The smoke is clearing and I still see my mother, I still see she loves my woman-dating ass, and i still know she loves to argue with me on "lifestyle choices." And I still love to argue with her. At least there's love.

I'm sure she didn't intend this, but in a way it's making me more of a fighter. Thanks mom.

Thursday, April 29, 2010

But She's Got Heart

In the Tyson movie I just watched, all sorts of values were carouseled around. Bravery, heart, endurance, honesty, being true to yourself, faith, etc, etc.

Makes my head spin. So which of these should one go for? What if your religion excludes some. What if you can't fit em all into your psyche? What if you don't have even one?

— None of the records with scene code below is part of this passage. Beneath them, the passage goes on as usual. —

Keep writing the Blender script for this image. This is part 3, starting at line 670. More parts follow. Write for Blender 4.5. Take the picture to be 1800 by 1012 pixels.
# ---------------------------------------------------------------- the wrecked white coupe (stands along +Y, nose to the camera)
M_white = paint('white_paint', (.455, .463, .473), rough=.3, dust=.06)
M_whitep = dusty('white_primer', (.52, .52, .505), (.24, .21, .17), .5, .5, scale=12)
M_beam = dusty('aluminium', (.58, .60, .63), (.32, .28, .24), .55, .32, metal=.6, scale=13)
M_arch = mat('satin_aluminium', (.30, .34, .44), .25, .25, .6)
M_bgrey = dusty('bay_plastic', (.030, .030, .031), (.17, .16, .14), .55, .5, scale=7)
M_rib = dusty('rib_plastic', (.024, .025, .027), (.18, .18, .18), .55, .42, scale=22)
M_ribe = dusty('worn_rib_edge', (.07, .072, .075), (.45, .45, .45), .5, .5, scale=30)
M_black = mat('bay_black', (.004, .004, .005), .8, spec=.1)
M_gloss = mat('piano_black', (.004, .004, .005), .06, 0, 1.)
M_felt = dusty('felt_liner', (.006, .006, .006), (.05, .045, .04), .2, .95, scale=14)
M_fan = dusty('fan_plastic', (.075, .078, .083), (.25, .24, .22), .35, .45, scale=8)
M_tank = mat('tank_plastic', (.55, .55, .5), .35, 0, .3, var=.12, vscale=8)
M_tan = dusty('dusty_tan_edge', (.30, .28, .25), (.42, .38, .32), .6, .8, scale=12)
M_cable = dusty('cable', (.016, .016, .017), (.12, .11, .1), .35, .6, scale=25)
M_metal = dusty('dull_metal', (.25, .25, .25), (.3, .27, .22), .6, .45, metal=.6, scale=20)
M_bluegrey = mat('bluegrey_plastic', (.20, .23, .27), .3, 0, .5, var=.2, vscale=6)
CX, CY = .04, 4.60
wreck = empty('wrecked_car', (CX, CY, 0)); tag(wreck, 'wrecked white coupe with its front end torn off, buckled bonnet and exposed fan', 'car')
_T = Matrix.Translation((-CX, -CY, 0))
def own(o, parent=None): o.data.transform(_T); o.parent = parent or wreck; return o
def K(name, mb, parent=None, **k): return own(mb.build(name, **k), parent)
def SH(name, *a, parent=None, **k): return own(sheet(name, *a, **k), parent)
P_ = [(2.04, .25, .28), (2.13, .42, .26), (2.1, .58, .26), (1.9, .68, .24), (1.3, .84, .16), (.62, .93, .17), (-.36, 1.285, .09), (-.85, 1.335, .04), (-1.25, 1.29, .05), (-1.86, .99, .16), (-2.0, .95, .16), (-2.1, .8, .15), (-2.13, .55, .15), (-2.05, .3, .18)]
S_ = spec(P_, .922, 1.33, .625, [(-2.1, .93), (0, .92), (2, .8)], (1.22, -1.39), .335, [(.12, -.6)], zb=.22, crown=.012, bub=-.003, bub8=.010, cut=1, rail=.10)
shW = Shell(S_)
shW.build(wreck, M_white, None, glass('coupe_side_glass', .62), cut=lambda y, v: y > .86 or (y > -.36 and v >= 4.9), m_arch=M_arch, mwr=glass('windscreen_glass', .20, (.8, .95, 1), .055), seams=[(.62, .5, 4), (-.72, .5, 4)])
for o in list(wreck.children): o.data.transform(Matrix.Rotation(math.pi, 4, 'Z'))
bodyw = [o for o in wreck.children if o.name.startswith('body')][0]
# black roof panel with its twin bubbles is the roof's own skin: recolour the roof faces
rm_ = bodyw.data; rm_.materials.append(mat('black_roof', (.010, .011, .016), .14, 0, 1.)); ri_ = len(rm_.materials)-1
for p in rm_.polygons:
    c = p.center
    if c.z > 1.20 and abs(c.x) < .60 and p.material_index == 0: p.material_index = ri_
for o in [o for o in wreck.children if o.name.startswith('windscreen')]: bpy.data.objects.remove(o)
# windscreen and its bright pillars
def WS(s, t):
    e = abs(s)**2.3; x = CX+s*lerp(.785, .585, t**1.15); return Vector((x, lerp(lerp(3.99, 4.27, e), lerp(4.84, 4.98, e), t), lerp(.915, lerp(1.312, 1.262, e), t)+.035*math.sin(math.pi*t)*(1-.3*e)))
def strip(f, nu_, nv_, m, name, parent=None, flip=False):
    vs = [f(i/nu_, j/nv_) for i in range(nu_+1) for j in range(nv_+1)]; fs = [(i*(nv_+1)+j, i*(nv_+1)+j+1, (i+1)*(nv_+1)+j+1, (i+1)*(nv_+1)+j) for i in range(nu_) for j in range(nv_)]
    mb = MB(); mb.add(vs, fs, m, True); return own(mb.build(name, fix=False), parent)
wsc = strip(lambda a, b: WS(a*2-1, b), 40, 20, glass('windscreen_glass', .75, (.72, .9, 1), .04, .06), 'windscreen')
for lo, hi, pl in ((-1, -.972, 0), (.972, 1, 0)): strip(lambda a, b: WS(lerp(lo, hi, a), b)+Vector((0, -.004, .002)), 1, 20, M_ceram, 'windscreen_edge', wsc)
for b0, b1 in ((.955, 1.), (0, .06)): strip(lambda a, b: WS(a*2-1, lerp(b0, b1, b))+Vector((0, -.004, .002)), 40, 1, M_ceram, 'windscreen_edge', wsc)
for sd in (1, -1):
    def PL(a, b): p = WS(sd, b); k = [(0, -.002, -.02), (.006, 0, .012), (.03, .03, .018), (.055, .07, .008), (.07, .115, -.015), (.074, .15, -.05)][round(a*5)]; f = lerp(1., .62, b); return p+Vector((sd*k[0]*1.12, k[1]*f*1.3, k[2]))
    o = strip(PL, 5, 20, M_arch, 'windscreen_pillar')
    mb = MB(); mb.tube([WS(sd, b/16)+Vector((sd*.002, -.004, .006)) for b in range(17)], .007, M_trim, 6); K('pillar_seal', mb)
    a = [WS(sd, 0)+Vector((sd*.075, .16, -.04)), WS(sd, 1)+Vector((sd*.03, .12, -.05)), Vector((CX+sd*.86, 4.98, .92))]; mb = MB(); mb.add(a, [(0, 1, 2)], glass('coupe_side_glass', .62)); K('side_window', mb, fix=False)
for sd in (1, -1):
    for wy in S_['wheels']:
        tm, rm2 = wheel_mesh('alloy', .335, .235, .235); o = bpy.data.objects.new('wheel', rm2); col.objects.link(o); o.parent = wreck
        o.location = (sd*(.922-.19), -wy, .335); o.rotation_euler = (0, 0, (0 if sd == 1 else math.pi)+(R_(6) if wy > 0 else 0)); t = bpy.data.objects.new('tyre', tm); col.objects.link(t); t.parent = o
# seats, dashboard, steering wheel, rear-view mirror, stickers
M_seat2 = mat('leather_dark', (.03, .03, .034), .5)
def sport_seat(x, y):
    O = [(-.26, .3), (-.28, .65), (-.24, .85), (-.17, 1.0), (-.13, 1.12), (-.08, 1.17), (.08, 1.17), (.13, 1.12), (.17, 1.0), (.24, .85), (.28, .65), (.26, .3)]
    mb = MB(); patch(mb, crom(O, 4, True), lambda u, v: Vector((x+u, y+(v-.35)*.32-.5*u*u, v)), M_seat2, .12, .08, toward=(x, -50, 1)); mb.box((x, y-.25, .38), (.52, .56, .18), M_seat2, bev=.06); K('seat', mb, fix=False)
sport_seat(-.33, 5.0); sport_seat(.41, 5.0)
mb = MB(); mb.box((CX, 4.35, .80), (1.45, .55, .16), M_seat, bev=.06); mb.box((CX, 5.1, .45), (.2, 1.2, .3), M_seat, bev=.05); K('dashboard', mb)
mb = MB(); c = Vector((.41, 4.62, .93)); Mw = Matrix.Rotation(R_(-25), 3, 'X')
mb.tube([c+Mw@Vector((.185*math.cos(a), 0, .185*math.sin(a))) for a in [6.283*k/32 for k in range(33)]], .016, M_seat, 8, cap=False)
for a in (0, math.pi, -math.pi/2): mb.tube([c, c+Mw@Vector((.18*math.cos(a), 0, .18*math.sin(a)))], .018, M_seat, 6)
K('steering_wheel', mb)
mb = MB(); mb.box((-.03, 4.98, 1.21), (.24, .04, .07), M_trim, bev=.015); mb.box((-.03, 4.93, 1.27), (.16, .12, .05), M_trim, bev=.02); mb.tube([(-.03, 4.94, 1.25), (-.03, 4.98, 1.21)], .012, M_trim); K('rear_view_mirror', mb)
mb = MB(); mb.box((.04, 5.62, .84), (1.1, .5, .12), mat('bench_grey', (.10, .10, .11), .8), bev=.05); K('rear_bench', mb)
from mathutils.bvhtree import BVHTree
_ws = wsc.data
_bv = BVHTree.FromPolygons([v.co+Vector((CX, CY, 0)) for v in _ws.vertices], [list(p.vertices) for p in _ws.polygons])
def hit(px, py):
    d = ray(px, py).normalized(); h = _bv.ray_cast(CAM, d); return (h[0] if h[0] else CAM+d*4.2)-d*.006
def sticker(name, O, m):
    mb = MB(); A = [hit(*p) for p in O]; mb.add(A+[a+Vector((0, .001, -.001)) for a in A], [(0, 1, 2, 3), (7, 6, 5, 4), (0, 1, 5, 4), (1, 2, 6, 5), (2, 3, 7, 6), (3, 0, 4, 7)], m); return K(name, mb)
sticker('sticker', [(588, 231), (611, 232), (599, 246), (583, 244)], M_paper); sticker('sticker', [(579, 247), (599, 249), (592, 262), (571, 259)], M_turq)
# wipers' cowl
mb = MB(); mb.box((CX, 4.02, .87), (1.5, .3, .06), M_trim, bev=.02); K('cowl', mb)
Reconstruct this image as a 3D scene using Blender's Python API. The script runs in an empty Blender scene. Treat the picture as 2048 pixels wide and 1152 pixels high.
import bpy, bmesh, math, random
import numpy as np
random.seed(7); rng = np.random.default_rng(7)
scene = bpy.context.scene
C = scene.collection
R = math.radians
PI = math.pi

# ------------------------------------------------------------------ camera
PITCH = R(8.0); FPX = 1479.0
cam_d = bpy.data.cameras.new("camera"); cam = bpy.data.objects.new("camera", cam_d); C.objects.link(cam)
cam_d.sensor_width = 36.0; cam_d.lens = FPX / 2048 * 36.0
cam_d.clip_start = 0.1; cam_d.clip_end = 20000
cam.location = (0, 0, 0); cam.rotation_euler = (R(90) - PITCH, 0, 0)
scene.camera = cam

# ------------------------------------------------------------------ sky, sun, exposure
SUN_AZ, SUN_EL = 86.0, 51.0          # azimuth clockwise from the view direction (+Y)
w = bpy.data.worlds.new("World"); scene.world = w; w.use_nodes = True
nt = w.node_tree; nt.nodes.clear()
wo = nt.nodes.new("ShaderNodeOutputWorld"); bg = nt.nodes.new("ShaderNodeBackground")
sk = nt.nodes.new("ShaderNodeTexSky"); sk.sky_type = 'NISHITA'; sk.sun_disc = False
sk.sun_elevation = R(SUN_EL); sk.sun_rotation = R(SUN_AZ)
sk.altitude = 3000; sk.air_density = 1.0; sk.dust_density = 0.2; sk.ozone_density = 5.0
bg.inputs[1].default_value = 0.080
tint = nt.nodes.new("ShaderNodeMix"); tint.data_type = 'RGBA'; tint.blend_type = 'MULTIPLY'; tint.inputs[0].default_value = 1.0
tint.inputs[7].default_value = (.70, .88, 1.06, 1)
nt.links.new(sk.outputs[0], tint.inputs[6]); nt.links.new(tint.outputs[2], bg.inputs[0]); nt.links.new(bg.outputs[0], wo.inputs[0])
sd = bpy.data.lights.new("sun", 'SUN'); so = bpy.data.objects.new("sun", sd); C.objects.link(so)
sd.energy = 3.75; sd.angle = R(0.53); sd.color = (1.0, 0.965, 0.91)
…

What if you only think you do? Should you care? And why?

Thoughts?

Saturday, April 24, 2010

The Power Of Attorney


This gin and water isn't doing it for me taste-wise. Hopefully it will sleep-wise.

Summary judgment, gross negligence... I like that: gross negligence. Sounds like something you'd throw around in divorce papers to make them sound tragic, or the result of wearing the same pair of socks too many times.

Law school: so far it means red beans and rice too many times a week, some confidence with just a touch more self-doubt, strange and suppressed people, and stress-induced acne.

But for some reason I'm still snuggling up to Torts. And also, there's so much more out there.

Friday, April 16, 2010

Five of Em

I heard gunshots just now outside my apartment for the first time since moving to New Orleans. About 5 of them, very staccato, slow and evenly spaced.

I thought at first that they were fireworks or something, but the abrupt silence of the chatter coming from upstairs was a signal - yeah, that was a gun.

I reacted less than I thought I would. Lay in bed for a moment with my copy of the Economist, sort of peeved at first that it interrupted my reading of a story on the Vatican covering up alter-boy rape.

Then I hypothesized that getting away from the window with the light shining through it could mean my life, so I leisurely got out of bed and stood in the frame of my doorway -- the place they tell you is strongest during earthquakes.

Should I turn my light off? Oh no, that would make me look suspicious to an outside predator piece in hand. Better to pretend I never heard anything.

So, well, I'm back in bed again in front of that same lit window just 15 minutes later thinking about what that shooter must be thinking and ... I have no idea. Probably, hopefully, not concerned with my lit window.

I hear the elephant above me stirring and stomping around... A sign that he's not to concerned about lit windows either. But I'm not sure about whose stirrings to believe.